Las mejores horas privadas para el público las ha entregado a un libro de gran memorialista que vuelve al nueve, nueve retratos para su propio autorretrato en otros tantos Escenarios de la memoria que piden continuación, y la tienen medio hecha con los nombres de su entorno más inmediato de amigos, desde Manuel Sacristán hasta Carlos Barral o Gabriel Ferrater. Hizo ese libro muy a su manera, y eso quiere decir muy bien, con algunas pedazos de su biografía intelectual y de la otra. Lo abre Ungaretti y lo cierra Gimferrer pero actúan también Aranguren y Josep Pla, Octavio Paz y Rafael Alberti o Pier Paolo Pasolini. Y en el final a veces está el principio, o al revés, y no importa demasiado, porque es un hombre biológicamente alérgico a la nostalgia, demasiado tentado por la alegría de hacer y jugar, aunque ya menos impetuosamente de lo que lo hacía con treinta años, cuando publica su primer libro de cordura civil y perspicacia atrevida, Notas sobre literatura española contemporánea, en 1955. Lo editaron los restos de la revista Laye y lo secuestró la censura porque ocultaba tras la asepsia del título unos cuantos ensayos sobre literatura nueva tocados por el don de la veracidad, el acierto y la protesta; hablaba de Salvador Espriu, ensayaba con Sartre a la vista los métodos de una sociología literaria imposible, en España y dramáticamente entonces en Cataluña, y anunciaba en presente los nombres de gran parte del futuro de las letras españolas. Poco después seguiría oreándose fuera de España, conspirando en circuitos internacionales de intelectuales comprometidos, que es como se llamaba el oficio, y sin olvidar ni entonces ni ahora que vivía en una sociedad cultural, civil y literaria bilingüe, como él, como sus amigos, como su biblioteca, como su editorial, como nosotros mismos.

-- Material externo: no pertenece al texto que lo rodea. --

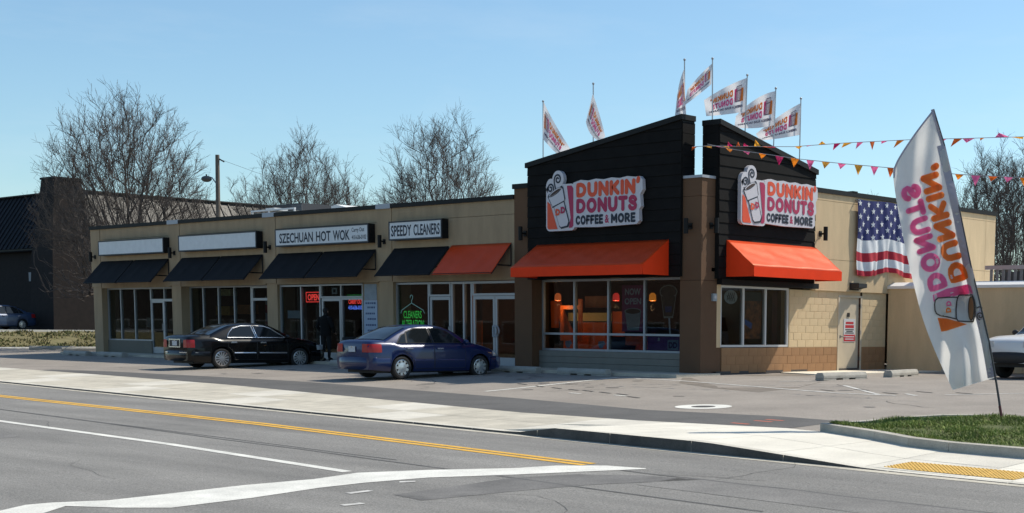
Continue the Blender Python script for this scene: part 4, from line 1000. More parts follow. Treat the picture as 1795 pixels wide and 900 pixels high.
# ================================================================== FLAGS
FLAGW = cloth_mat("flag_white", (.80, .78, .79), .55); FO = cloth_mat("flag_orange", (.95, .38, .10), .6); FP = cloth_mat("flag_pink", (.92, .20, .42), .6); FI = cloth_mat("flag_ink", (.22, .18, .24), .3); FK = cloth_mat("flag_brown", (.1, .06, .04), .2)
def bez(a, b, c, t):
    b2 = (b[0]*2-(a[0]+c[0])/2, b[1]*2-(a[1]+c[1])/2); return tuple((1-t)**2*a[k]+2*t*(1-t)*b2[k]+t*t*c[k] for k in (0, 1))
def roof_flag(label, top, foot, dp, ht, hb, tm, bm_, ft, fb, amp=.06):
    """flag on a thin pole: hoist ht-hb at the pole, top edge through tm to ft, bottom edge through bm_ to fb"""
    pt, pf = dp(*top), dp(*foot); s = thing("roof_flag", label, "flag", pf, group="logo flags on the roof")
    D = (pt-CAM).dot(FF)
    obj("pole", MB().tube([(0, 0, -.5), pt-pf], .017, 6), GALV, s); obj("finial", MB().sphere(pt-pf, .035, 8, 6), GALV, s)
    def cl(u, w, off=0.):
        a = bez(ht, tm, ft, u); b = bez(hb, bm_, fb, u); q = (a[0]+(b[0]-a[0])*w, a[1]+(b[1]-a[1])*w)
        return at(q[0], q[1], D+off+amp*math.sin(u*9+w*3+top[0])*min(1, u*4)+.0*w)-pf
    obj("cloth", MB().grid(lambda u, w: cl(u, w), 20, 10), FLAGW, s, smooth=True)
    mats = [FO, FP, FI, FLAGW]
    mb = MB()
    for off in (-.008, .008):
        q = lambda a, b, o=off: cl(a, b, o)
        mb.grid(lambda u, v: q(.07+.09*u, .25+.4*v), 2, 3, lambda i, j: 0); mb.grid(lambda u, v: q(.2+.08*u, .22+.4*v), 2, 3, lambda i, j: 1)
        g = lambda u, v: cl(.11+.12*u+.03*v, .16+.47*v, off*1.6)
        mb.grid(g, 3, 4, lambda i, j: 3)
        for e0, e1 in (((0, 0), (0, 1)), ((1, 0), (1, 1)), ((0, 0), (1, 0)), ((0, 1), (1, 1)), ((0, .3), (1, .3))):
            ribbon(mb, [(e0[0]+(e1[0]-e0[0])*t/4, e0[1]+(e1[1]-e0[1])*t/4) for t in range(5)], .05, lambda a, b: cl(.11+.12*a+.03*b, .16+.47*b, off*2), 2)
        round_text(mb, "DUNKIN'", lambda u, v, l: q(.32+.54*u, .44-.24*v), 0, .25); round_text(mb, "DONUTS", lambda u, v, l: q(.32+.52*u, .71-.24*v), 1, .25)
        text_on(mb, "AMERICA RUNS ON DUNKIN'", lambda u, v: q(.07+.85*u, .84-.09*v), .03, 2)
    obj("print", mb, mats, s, fix=False)
DA = lambda u, v: onY(u, v, .38)
DBX = lambda u, v: onX(u, v, -.3)
roof_flag("leftmost roof flag, drooping to the right over the front gable", (952, 178), (952, 286), DA, (953, 179), (951, 243), (972, 216), (968, 262), (1002, 265), (982, 274))
roof_flag("furled roof flag wrapped round its pole at mid gable", (1040, 147), (1040, 254), DA, (1039, 165), (1027, 214), (1050, 198), (1036, 236), (1061, 240), (1052, 248), .03)
roof_flag("limp roof flag hanging left of its pole at the front gable peak", (1200, 105), (1200, 210), DA, (1199, 122), (1203, 205), (1192, 142), (1194, 205), (1187, 168), (1183, 204), .03)
roof_flag("twisted roof flag blowing down left from the tall pole at the side gable peak", (1249, 103), (1249, 222), DBX, (1248, 112), (1247, 148), (1226, 133), (1225, 166), (1205, 158), (1199, 186), .04)
roof_flag("open roof flag streaming left on the second side gable pole, highest of three", (1310, 132), (1305, 240), DBX, (1309, 137), (1306.5, 196), (1272, 153), (1272, 201), (1234, 176), (1238, 204))
roof_flag("open roof flag streaming left on the third side gable pole, middle of three", (1360, 155), (1355, 265), DBX, (1359.5, 160), (1357, 220), (1325, 174), (1322, 225), (1290, 204), (1287, 224))
roof_flag("open roof flag streaming left on the rightmost side gable pole, lowest of three", (1404, 173), (1401, 290), DBX, (1404, 181), (1401.5, 237), (1367, 203), (1366, 243), (1325, 235), (1332, 247))
# tall banner on the grass
FB = at(1756, 737, 23.46); FB.z = islz(FB.x, FB.y)-.02
s = thing("feather_banner", "tall white feather banner with orange and pink rounded lettering, leaning in the grass", "banner", FB)
DB = 23.46
polepx = [(1757, 742), (1751, 700), (1745, 662), (1734, 600), (1720, 540), (1702, 465), (1681, 362), (1656, 255), (1637, 192)]
Rt = [(1745, 662), (1734, 600), (1720, 540), (1702, 465), (1681, 362), (1656, 255), (1637, 192)]
Lt = [(1670, 684), (1640, 618), (1618, 560), (1600, 492), (1580, 400), (1566, 312), (1571, 286), (1600, 240), (1635, 194)]
def poly_at(P, t):
    n = len(P)-1; f = min(t*n, n-1e-6); i = int(f); f -= i
    p0, p1, p2, p3 = P[max(i-1, 0)], P[i], P[i+1], P[min(i+2, n)]
    return tuple(.5*((2*p1[k])+(-p0[k]+p2[k])*f+(2*p0[k]-5*p1[k]+4*p2[k]-p3[k])*f*f+(-p0[k]+3*p1[k]-3*p2[k]+p3[k])*f**3) for k in (0, 1))
def rip(u, v): 
    a = (u-1600)/150; b = (v-192)/480
    edge = math.exp(-((a-.18-.62*b)/.10)**2)
    return .06*math.sin(a*11+b*4)*(.5+b)+.11*math.sin(a*7-b*7+.6)*max(0, b-.1)+.32*edge*min(1, max(0, b-.3)*2)+.05*math.sin(a*22+b*9)*max(0, .45-b)*2.2+.03*math.sin((a-b*.4)*30+b*17)*(.3+b)+.16*math.sin((a-b*.45)*16+b*9)*max(0, b-.70)*2+.02*math.sin(b*38+a*11)
def bp(u, v, off=0.): return at(u, v, DB+rip(u, v)+off)-FB
def bcl(t, sx_):
    l, r = poly_at(Lt, t), poly_at(Rt, t); return bp(l[0]+(r[0]-l[0])*sx_, l[1]+(r[1]-l[1])*sx_)
BAN = cloth_mat("banner_white", (.74, .72, .70), .5, .04)
obj("cloth", MB().grid(bcl, 110, 40), BAN, s, smooth=True, ang=180)
obj("pole", MB().tube([bp(u, v)*1.0 for u, v in polepx], [.02, .02, .018, .016, .014, .012, .011, .01, .009], 8), mat("banner_pole", (.03, .03, .03), .5), s, smooth=True)
obj("red_sleeve", MB().tube([bp(1757, 741), bp(1752.5, 712)], .024, 8), mat("dark_red_rod", (.09, .012, .012), .5), s)
HEMSHADE = cloth_mat("banner_hem_shaded", (.42, .39, .46), .2)  # sleeve and hem cloth, greyed with the shade of the fold
mb = MB()
for off in (-.006, .006): ribbon(mb, [poly_at([(u-6.5, v) for u, v in Rt[:-1]], k/40) for k in range(41)], 14, lambda a, b: bp(a, b, off)); ribbon(mb, [poly_at([(u-2.5, v) for u, v in Rt[-2:]], k/12) for k in range(13)], 6, lambda a, b: bp(a, b, off)); ribbon(mb, [poly_at([(u+1, v) for u, v in Lt[5:]], k/20) for k in range(21)], 3, lambda a, b: bp(a, b, off))
obj("hem", mb, HEMSHADE, s, fix=False)
BO = cloth_mat("banner_orange", (.95, .30, .07), .6); BPk = cloth_mat("banner_pink", (.90, .22, .44), .6)
def btext(name, body, O, ax, az, m, bend=0.):
    """every letter set along a bending baseline"""
    mb = MB()
    for sg in (-1, 1):
        round_text(mb, body, lambda a, b, l: bp(O[0]+ax[0]*a+az[0]*b+bend*a*(1-a), O[1]+ax[1]*a+az[1]*b, sg*(.012+l)), 0, .29, .07)
    obj(name, mb, m, s, fix=False)
btext("lettering", "DUNKIN'", (1667, 499), (-58, -203), (32, -10), BO, -8)
btext("lettering", "DONUTS", (1630, 514), (-52, -184), (33, -11), BPk, -10)
def bpoly(mb, pts, d, mi):
    # fan refined toward the centre so that prints hug the cloth
    c = (sum(p[0] for p in pts)/len(pts), sum(p[1] for p in pts)/len(pts)); n = len(pts); R = 4; SUB = 5
    ring = []
    for k in range(n):
        for j in range(SUB): ring.append((pts[k][0]+(pts[(k+1) % n][0]-pts[k][0])*j/SUB, pts[k][1]+(pts[(k+1) % n][1]-pts[k][1])*j/SUB))
    for off in (-d, d):
        for r in range(R):
            f0, f1 = r/R, (r+1)/R
            for k in range(len(ring)):
                a, b = ring[k], ring[(k+1) % len(ring)]; L_ = lambda p, f: bp(c[0]+(p[0]-c[0])*f, c[1]+(p[1]-c[1])*f, off)
                mb.face([L_(a, f0), L_(a, f1), L_(b, f1), L_(b, f0)] if r else [bp(c[0], c[1], off), L_(a, f1), L_(b, f1)], mi)
z2 = lambda pts: [(1560+a/3.33, 430+b/3.33) for a, b in pts]
mb = MB(); bpoly(mb, z2([(250, 292), (330, 255), (455, 228), (472, 240), (484, 282), (400, 292), (255, 330)]), .010, 0); obj("pink_panel", mb, BPk, s, fix=False)
mb = MB(); bpoly(mb, z2([(278, 424), (330, 428), (395, 446), (450, 462), (330, 500), (300, 505)]), .010, 0); obj("orange_panel", mb, BO, s, fix=False)
mb = MB(); cup = z2([(262, 330), (280, 306), (392, 303), (404, 292), (480, 292), (494, 330), (496, 400), (484, 446), (400, 444), (388, 430), (290, 410), (264, 385)])
bpoly(mb, cup, .014, 1)
def outline(pts, wd, off, closed=False):
    P = z2(pts); R_ = []
    P = P+[P[0]] if closed else P
    for p, q in zip(P, P[1:]): R_ += [(p[0]+(q[0]-p[0])*k/5, p[1]+(q[1]-p[1])*k/5) for k in range(5)]
    R_.append(P[-1])
    for o in (-off, off): ribbon(mb, R_, wd, lambda a, b: bp(a, b, o), 0)
outline([(400, 304), (340, 305), (280, 309), (265, 322), (261, 345), (263, 380), (272, 400), (290, 410), (340, 420), (392, 432)], 2.3, .020)
outline([(404, 292), (480, 291), (491, 320), (497, 360), (496, 410), (486, 447), (440, 446), (398, 443), (388, 428), (386, 380), (390, 330), (396, 305)], 2.3, .024, True)
e = circ(1560+474/3.33, 430+370/3.33, 5.0, 21, 18); bpoly(mb, e, .028, 2)
for o in (-.034, .034): ribbon(mb, e+[e[0]], 1.6, lambda a, b: bp(a, b, o), 0)
sp = [(1560+(527+22*(1-t*.75)*math.cos(1.6+t*8.5))/3.33, 430+(413+24*(1-t*.75)*math.sin(1.6+t*8.5))/3.33) for t in [i/14 for i in range(15)]]
for off in (-.012, .012): ribbon(mb, sp, 2, lambda a, b: bp(a, b, off), 0); ribbon(mb, z2([(506, 368), (520, 360), (540, 368)]), 2, lambda a, b: bp(a, b, off), 0)
obj("cup", mb, [mat("flag_ink2", (.06, .045, .04), .7), BAN, mat("coffee2", (.22, .1, .04), .7)], s, fix=False)
def letter_d(c, m):
    mb = MB(); bt = lambda u, v, off: bp(c[0]+4*v*1.0+(-1.0)*u, c[1]-7*(1-u)+3.5-1*v, off)
    for off in (-.02, .02): text_on(mb, "D", lambda u, v: bp(c[0]-4.5+9*v-1.2*u, c[1]+4.5-9*u-1.2*v, off), .06)
    obj("lettering", mb, m, s, fix=False)
letter_d((1663.7, 533), BPk); letter_d((1663, 544.5), BO)
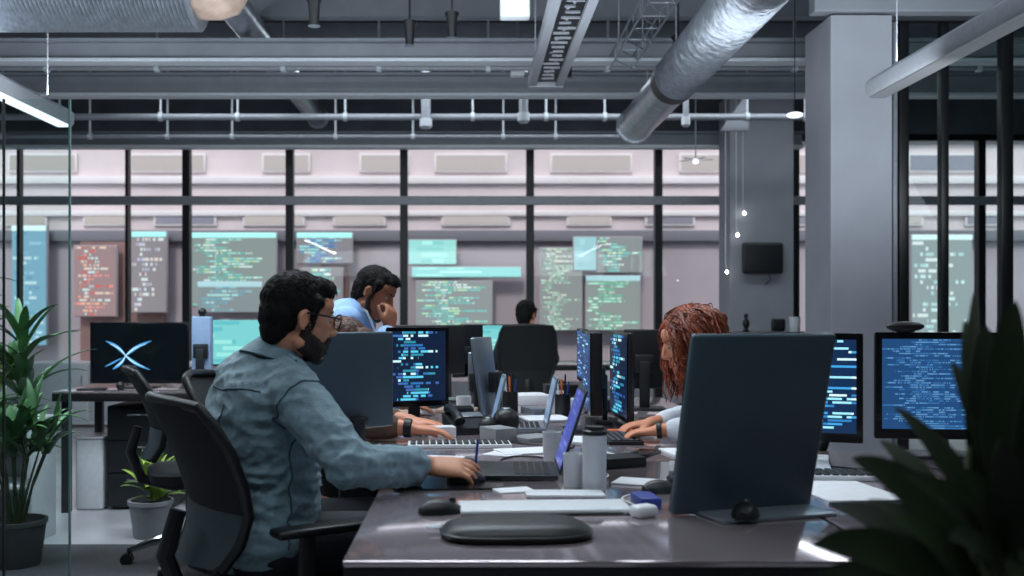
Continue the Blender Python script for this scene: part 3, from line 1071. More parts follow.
def hand_prims(mb, wrist, d, n, side, s=1., curl=.35, spread=.09, curls=None):
    """d: along the hand, n: back-of-hand normal, side: +1 when the thumb is on +(d x n)"""
    d = V(d).normalized()
    n = V(n)
    n = (n - d * n.dot(d)).normalized()
    t = d.cross(n) * side            # thumb side
    w = V(wrist)
    rings = []
    for l, wd, th in ((-.02, .027, .021), (.0, .029, .02), (.03, .037, .019), (.06, .042, .017), (.085, .042, .0145), (.095, .036, .010)):
        rings.append(ringpts(w + d * l * s - n * .002, t, wd * s, n, th * s, 16))
    mb.loft(rings)
    curls = curls or [curl] * 4
    for i, (off, l, cu) in enumerate(((.031, .07, curls[0]), (.0105, .079, curls[1]), (-.0105, .074, curls[2]), (-.031, .058, curls[3]))):
        p = w + (d * (.088 - abs(off) * .12) + t * off) * s
        a = (off / .031) * spread
        dd = (d * math.cos(a) + t * math.sin(a)).normalized()
        nn = n
        r0 = .0092 * s
        for k, fr_ in enumerate((.45, .31, .24)):
            ang = cu * (.7, 1.1, .9)[k]
            dd, nn = (dd * math.cos(ang) - nn * math.sin(ang)).normalized(), (nn * math.cos(ang) + dd * math.sin(ang)).normalized()
            q = p + dd * l * fr_ * s
            mb.cap(p, r0, q, r0 * .91, 10)
            p = q
            r0 *= .92
    p = w + (d * .022 + t * .027 - n * .004) * s
    dd = (d * .75 + t * .62 - n * .28).normalized()
    mb.cap(w + (d * .012 + t * .014) * s, .014 * s, p, .0135 * s, 10)
    for l, r0 in ((.036, .0115), (.03, .010), (.022, .0088)):
        q = p + dd * l * s
        mb.cap(p, r0 * 1.05 * s, q, r0 * s, 10)
        p = q
        dd = (dd + d * .28 - t * .16 - n * .06).normalized()


def arm_prims(mb, sh, el, wr, e=0., s=1., cut=1.):
    sh, el, wr = V(sh), V(el), V(wr)
    L = lambda a, b, t: a + (b - a) * t
    pts = [L(sh, el, -.05), sh, L(sh, el, .35), L(sh, el, .75), el, L(el, wr, .22), L(el, wr, .6), L(el, wr, cut)]
    rr = [.045, .054, .049, .042, .039, .041, .034, .027 if cut > .95 else .031]
    rr = [q * s + e for q in rr]
    for i in range(len(pts) - 1):
        mb.cap(pts[i], rr[i], pts[i + 1], rr[i + 1])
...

Ha sido un telescopio cultural con la anatomía propia de los telescopios: filiforme y de perfil.
Josep M. Castellet. Retrat de personatge en grup. Teresa Muñoz Lloret. Edicions 62. Barcelona, 2006. 359 páginas. 25 euros. Nueve novísimos poetas españoles. Josep Maria Castellet. Península. Barcelona, 2006. Con un 'Apéndice sentimental' inédito de los poetas seleccionados. 318 páginas. 19 euros.